By Ali Kucukgocmen
ISTANBUL (Reuters) - An Istanbul court on Wednesday acquitted the Turkey representative for Reporters Without Borders (RSF) as well as two other campaigners for press freedom on trial for terrorism charges, their lawyers said.
RSF representative Erol Onderoglu, Human Rights Foundation of Turkey president Sebnem Korur Fincanci and author Ahmet Nesin were jailed briefly in 2016 but later released as their trial continued.
The defendants were accused of carrying out terrorist propaganda and incitement to crime after guest-editing Ozgur Gundem, a newspaper on Kurdish issues, and campaigning against efforts to censor it.
Lawyer Meric Eyuboglu said the verdict was bittersweet because others who also guest-edited the newspaper had received jail sentences. "We were thinking that they would receive a sentence because of the verdicts in other similar cases and the political juncture we are going through," she said.
"We had a surprise today and they were acquitted," added the lawyer, who represented Fincanci.
Eyuboglu said Onderoglu also faces a separate legal case for supporting academics put on trial for signing a letter calling for an end to the conflict between Turkish security forces and the Kurdistan Workers Party (PKK).
"GREAT VICTORY"
Paris-based RSF welcomed the verdict but called for charges in the separate case against Onderoglu to be dropped.

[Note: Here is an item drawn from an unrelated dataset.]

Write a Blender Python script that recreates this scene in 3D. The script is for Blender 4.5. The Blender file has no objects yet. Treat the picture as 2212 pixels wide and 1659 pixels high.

"We are deeply relieved by @ErolOnderoglu's and his colleague's acquittal. BUT 3 years of absurd proceedings was already a form of unjust punishment," it said on Twitter.
Ozgur Gundem was closed down under a crackdown during a state of emergency after an abortive coup attempt in July 2016 on grounds it made propaganda for the PKK and acted as its de facto news outlet.
The newspaper focused on the conflict with the PKK in Turkey's mainly Kurdish southeast and has faced dozens of investigations, fines and arrests of correspondents since 2014.
The European Court of Human Rights (ECHR) ordered Turkey in March to compensate the owner of Ozgur Gundem, after finding that criminal proceedings had been "systematically opened" against it.
Rights groups and Turkey's Western allies voiced concern over the scale of the crackdown, saying President Tayyip Erdogan has used the coup as a pretext to quash dissent. Turkey says the measures were necessary given the security risks it faced.
The PKK, deemed a terrorist organization by Turkey, the United States and European Union, has waged a three-decade insurgency seeking autonomy for some 15 million Kurds in Turkey. More than 40,000 people have died in the violence.